Exercise instructions:
Retype exactly the lines from the first one through the line with "M['steel'], fence, origin=tuple(fence.location))", including both ends; skip any pictures.

==================================================

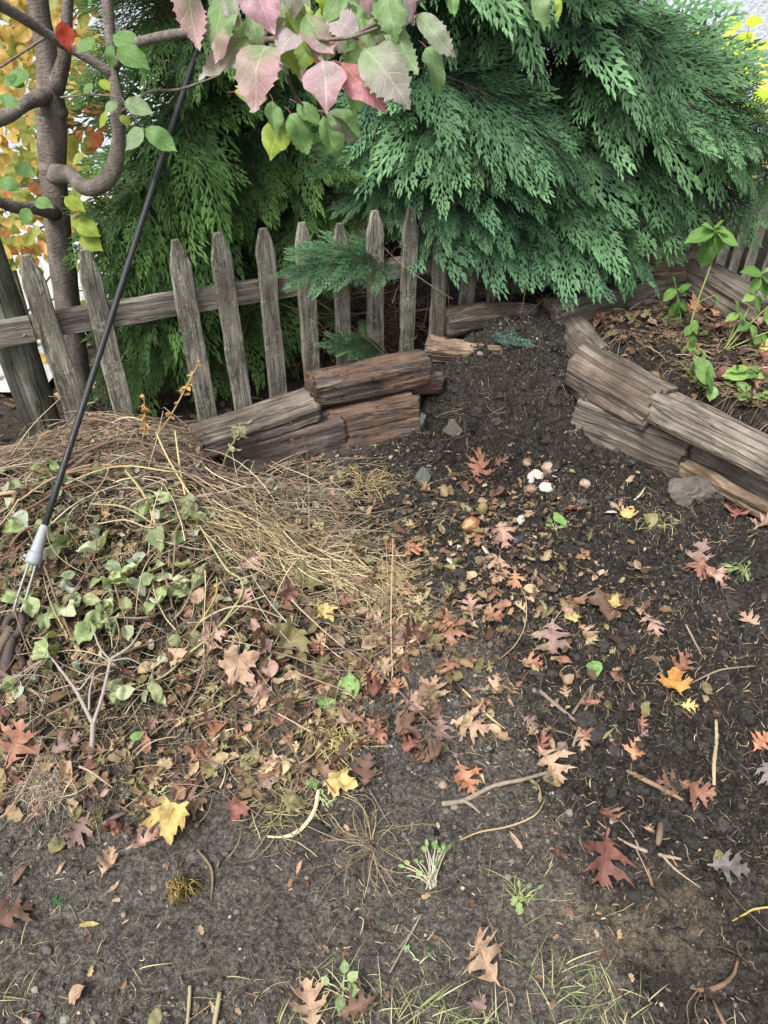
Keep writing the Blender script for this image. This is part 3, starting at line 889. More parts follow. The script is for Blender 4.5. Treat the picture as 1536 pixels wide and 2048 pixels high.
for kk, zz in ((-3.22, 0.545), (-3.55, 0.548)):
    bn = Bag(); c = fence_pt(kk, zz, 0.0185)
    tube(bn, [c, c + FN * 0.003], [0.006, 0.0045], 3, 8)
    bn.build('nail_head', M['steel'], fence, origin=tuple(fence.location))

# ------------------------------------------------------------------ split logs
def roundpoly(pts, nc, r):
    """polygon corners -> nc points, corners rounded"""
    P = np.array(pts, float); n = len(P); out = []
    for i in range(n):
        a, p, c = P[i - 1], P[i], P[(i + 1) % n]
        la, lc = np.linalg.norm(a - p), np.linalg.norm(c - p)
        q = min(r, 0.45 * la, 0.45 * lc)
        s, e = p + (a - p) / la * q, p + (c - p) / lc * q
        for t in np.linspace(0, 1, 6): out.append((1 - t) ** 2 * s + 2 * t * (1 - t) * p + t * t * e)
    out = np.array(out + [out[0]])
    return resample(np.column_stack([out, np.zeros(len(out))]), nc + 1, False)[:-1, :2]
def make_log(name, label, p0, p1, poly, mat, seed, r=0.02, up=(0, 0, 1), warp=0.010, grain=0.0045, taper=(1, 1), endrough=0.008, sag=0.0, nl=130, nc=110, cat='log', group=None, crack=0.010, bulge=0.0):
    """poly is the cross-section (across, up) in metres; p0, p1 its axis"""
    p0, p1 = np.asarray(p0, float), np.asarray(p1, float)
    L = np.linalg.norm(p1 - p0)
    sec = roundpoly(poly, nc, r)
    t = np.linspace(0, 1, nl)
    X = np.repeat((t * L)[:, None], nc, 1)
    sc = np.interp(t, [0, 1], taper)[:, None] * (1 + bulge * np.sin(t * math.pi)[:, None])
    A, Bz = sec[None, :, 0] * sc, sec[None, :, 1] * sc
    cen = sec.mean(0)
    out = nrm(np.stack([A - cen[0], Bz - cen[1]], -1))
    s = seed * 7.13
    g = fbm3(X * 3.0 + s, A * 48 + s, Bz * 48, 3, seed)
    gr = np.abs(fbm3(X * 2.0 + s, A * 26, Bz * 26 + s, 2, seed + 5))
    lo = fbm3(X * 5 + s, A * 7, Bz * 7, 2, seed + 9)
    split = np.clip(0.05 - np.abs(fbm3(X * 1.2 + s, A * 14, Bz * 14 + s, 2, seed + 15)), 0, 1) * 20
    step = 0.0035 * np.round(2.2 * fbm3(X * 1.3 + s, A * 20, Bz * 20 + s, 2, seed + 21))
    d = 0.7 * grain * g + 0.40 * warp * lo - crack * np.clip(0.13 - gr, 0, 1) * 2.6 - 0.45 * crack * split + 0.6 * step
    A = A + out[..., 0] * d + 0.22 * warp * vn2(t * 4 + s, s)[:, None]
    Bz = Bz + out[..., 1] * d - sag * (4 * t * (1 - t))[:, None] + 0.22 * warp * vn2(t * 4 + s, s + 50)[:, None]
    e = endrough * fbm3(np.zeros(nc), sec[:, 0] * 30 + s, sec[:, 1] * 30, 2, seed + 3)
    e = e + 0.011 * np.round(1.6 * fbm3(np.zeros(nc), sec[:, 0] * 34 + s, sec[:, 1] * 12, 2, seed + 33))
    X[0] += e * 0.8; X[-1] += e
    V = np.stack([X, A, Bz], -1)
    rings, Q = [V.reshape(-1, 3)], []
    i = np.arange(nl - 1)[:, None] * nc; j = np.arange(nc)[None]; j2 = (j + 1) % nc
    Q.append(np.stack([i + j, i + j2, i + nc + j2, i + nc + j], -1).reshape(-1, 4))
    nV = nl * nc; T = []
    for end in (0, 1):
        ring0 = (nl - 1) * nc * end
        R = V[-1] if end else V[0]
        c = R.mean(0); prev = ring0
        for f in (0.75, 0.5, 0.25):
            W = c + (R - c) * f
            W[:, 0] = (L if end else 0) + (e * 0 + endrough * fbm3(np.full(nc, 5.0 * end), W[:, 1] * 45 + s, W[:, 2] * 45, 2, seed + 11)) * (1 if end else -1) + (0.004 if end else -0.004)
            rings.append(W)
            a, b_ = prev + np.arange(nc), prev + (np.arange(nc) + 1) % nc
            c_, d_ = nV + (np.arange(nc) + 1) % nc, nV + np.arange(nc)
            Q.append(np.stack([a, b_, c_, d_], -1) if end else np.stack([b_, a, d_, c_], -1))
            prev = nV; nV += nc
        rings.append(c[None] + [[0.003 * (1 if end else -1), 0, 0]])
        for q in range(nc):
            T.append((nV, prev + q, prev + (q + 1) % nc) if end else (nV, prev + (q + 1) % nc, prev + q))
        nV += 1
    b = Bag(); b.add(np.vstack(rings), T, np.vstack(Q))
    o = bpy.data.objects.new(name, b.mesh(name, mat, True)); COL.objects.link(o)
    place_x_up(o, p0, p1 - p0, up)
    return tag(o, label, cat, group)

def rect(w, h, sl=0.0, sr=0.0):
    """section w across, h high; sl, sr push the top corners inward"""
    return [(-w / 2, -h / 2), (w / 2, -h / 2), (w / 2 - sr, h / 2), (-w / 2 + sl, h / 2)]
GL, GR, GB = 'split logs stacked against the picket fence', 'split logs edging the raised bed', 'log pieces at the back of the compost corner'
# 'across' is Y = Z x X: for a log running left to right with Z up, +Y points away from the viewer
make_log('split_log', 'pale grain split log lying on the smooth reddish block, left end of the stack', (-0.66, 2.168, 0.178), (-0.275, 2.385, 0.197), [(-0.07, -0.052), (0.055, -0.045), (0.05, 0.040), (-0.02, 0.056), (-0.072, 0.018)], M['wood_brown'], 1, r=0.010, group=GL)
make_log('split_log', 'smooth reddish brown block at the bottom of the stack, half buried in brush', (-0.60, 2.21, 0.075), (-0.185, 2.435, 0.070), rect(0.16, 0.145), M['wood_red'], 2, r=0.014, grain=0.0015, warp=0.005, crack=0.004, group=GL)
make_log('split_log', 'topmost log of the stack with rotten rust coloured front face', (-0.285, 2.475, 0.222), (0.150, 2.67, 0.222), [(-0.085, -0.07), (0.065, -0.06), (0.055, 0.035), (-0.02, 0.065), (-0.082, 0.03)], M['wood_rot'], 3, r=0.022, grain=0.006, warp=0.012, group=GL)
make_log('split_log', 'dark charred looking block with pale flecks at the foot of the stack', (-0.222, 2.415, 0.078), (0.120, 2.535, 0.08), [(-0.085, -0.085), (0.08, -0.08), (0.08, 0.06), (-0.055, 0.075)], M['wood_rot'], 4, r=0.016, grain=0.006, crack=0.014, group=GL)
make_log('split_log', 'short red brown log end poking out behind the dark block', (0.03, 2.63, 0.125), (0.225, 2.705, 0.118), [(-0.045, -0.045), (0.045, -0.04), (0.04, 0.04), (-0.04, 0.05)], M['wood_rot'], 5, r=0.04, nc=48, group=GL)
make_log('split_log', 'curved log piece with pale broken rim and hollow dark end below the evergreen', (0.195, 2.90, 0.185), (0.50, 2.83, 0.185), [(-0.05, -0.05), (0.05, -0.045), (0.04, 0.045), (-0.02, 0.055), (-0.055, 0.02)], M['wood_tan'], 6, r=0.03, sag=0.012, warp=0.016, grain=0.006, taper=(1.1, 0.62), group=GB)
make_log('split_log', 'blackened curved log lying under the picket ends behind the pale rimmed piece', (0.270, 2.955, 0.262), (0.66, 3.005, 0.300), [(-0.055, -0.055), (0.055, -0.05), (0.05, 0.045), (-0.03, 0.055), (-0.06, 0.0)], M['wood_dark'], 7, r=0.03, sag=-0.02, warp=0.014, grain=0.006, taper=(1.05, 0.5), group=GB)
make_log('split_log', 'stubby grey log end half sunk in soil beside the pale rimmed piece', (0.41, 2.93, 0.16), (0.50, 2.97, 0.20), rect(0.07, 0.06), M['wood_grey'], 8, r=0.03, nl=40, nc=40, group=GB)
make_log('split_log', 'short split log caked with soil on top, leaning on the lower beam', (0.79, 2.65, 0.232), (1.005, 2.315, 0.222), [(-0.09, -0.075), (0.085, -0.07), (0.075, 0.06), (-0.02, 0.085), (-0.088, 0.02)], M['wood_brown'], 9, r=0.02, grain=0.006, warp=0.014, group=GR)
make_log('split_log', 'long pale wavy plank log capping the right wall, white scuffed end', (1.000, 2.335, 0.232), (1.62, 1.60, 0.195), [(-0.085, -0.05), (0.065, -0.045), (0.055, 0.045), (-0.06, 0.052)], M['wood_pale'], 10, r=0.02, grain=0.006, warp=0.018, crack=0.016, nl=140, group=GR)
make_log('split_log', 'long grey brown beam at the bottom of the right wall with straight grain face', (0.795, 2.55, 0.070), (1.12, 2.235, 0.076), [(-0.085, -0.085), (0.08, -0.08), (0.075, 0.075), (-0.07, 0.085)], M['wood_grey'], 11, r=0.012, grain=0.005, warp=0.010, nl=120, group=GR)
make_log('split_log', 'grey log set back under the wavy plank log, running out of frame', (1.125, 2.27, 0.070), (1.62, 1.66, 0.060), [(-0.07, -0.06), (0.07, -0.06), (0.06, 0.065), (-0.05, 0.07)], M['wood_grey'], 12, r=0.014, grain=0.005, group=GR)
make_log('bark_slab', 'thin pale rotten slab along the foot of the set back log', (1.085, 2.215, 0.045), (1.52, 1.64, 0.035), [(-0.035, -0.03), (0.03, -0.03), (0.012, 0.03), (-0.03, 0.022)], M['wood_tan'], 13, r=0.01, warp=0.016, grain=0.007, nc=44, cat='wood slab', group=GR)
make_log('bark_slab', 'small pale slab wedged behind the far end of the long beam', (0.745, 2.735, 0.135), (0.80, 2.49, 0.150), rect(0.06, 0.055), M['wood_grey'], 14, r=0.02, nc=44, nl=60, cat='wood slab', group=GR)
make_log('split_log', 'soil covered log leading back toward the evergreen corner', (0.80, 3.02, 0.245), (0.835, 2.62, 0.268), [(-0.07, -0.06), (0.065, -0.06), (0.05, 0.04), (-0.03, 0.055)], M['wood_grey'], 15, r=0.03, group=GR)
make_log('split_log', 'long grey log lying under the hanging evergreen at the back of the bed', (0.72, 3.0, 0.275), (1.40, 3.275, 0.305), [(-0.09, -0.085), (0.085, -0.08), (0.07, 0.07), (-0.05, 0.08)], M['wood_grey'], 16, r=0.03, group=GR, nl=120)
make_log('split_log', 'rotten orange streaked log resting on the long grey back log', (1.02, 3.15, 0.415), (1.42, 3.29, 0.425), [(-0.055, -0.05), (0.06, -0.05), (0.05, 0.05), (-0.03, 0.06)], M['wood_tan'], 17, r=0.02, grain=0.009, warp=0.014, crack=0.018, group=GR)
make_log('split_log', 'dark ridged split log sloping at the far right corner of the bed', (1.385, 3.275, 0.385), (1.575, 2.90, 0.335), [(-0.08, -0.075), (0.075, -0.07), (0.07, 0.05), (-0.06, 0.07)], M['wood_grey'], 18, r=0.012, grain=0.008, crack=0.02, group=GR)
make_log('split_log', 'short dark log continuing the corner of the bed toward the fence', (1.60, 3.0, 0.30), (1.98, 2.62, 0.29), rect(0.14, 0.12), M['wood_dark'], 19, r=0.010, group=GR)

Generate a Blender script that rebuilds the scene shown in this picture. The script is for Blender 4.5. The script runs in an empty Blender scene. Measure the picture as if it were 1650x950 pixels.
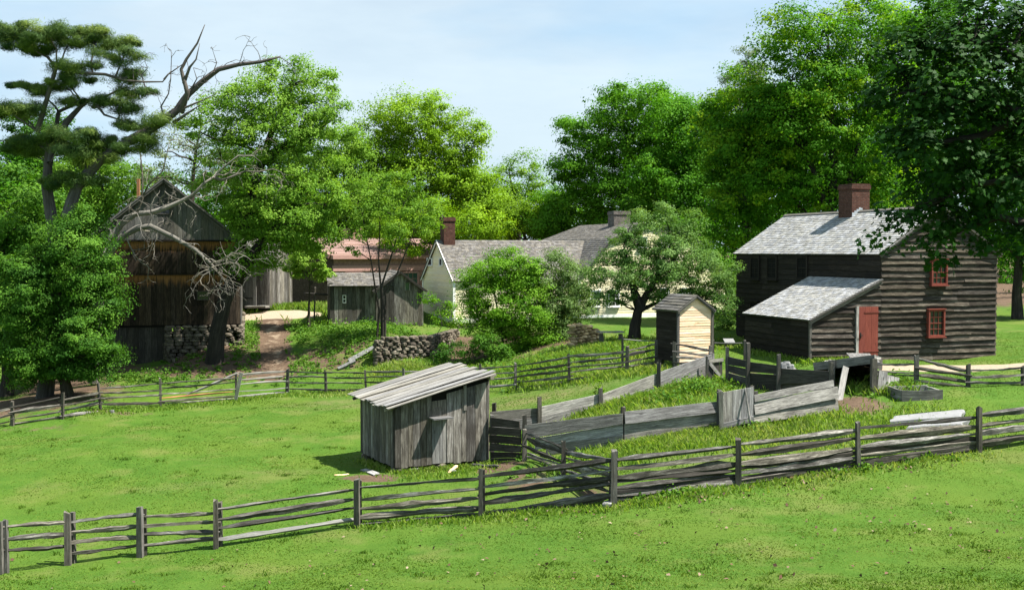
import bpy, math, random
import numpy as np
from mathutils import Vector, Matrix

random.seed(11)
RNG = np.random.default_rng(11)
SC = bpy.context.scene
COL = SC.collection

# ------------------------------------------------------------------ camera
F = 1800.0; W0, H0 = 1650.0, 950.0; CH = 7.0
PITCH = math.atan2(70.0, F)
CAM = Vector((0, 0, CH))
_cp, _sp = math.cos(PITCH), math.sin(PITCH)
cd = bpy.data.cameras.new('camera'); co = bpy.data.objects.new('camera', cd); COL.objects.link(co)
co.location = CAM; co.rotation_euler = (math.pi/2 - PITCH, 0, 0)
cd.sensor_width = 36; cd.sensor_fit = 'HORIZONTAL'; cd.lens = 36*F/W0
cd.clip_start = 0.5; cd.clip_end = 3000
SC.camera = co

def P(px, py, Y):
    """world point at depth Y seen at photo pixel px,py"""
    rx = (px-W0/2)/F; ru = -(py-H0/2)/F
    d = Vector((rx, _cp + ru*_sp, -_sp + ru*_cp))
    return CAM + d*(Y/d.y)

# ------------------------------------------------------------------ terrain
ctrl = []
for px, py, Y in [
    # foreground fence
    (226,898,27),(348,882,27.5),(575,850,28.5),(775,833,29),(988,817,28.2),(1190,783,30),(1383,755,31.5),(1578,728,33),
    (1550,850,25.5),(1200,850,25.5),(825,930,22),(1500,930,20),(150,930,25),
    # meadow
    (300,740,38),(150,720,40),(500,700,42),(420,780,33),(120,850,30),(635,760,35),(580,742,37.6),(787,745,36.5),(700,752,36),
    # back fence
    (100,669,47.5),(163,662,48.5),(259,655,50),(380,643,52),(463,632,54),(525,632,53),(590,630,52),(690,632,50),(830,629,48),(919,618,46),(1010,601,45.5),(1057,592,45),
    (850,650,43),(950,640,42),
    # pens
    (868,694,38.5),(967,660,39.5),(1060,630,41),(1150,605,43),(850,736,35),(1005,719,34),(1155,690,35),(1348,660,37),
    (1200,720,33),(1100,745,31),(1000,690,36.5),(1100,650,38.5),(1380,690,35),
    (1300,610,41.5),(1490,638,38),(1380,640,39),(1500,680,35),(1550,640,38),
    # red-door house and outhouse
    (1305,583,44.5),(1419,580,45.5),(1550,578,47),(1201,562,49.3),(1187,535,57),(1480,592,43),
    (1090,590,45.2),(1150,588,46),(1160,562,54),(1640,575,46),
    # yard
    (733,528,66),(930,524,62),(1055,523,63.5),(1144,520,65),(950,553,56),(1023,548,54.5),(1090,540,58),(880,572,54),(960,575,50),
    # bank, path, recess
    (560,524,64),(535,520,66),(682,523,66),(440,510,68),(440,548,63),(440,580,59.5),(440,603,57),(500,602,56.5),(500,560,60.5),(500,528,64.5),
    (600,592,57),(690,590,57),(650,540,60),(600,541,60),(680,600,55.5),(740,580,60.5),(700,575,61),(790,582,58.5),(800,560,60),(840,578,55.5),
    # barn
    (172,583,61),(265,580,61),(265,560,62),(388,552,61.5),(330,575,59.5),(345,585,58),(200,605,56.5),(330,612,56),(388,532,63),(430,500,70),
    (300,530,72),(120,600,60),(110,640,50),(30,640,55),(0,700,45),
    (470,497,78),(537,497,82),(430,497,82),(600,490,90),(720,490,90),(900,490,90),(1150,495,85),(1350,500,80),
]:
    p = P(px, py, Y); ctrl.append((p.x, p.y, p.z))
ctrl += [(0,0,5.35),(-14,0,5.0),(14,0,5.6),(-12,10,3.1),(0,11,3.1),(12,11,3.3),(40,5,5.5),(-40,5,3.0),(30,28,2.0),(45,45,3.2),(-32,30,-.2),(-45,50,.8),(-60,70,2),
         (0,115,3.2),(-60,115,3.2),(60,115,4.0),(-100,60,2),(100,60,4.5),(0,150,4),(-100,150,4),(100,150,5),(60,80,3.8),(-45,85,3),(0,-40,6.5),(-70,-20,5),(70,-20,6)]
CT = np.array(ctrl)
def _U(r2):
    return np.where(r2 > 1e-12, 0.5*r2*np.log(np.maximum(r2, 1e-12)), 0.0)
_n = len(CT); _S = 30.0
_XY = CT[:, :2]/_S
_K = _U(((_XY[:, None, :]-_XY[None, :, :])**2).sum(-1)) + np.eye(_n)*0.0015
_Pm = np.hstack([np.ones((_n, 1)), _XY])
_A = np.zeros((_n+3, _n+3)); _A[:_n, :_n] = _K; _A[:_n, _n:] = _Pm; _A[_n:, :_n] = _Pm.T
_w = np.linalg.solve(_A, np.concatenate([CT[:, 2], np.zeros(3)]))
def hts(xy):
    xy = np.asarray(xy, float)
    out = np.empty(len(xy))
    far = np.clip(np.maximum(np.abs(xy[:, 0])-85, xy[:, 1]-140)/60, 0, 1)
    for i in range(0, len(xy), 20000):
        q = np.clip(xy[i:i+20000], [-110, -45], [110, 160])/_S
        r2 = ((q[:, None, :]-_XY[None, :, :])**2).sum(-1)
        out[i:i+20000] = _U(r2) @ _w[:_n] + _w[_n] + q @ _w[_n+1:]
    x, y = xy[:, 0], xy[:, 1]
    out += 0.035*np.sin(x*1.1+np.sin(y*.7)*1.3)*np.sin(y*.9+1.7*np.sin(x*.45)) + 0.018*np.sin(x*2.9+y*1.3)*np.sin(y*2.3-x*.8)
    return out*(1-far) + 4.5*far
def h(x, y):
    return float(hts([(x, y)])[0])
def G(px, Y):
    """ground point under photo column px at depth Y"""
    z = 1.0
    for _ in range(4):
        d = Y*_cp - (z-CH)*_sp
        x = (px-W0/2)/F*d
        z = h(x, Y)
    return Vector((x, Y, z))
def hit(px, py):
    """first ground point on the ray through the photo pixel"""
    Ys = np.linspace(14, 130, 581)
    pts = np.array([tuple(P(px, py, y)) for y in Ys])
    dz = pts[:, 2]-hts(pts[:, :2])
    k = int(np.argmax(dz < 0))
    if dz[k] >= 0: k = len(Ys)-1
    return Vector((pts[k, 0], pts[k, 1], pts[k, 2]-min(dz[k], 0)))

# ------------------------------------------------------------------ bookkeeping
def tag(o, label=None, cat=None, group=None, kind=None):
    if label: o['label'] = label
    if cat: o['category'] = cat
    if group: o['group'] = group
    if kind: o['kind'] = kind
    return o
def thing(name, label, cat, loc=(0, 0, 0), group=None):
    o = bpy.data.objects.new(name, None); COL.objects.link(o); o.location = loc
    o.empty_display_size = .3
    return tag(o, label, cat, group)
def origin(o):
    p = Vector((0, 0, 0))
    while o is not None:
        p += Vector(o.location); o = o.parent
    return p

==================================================

Solution below:
Keep writing the Blender script for this image. This is part 3, starting at line 889. More parts follow. The script is for Blender 4.5. Treat the picture as 1536 pixels wide and 2048 pixels high.
for kk, zz in ((-3.22, 0.545), (-3.55, 0.548)):
    bn = Bag(); c = fence_pt(kk, zz, 0.0185)
    tube(bn, [c, c + FN * 0.003], [0.006, 0.0045], 3, 8)
    bn.build('nail_head', M['steel'], fence, origin=tuple(fence.location))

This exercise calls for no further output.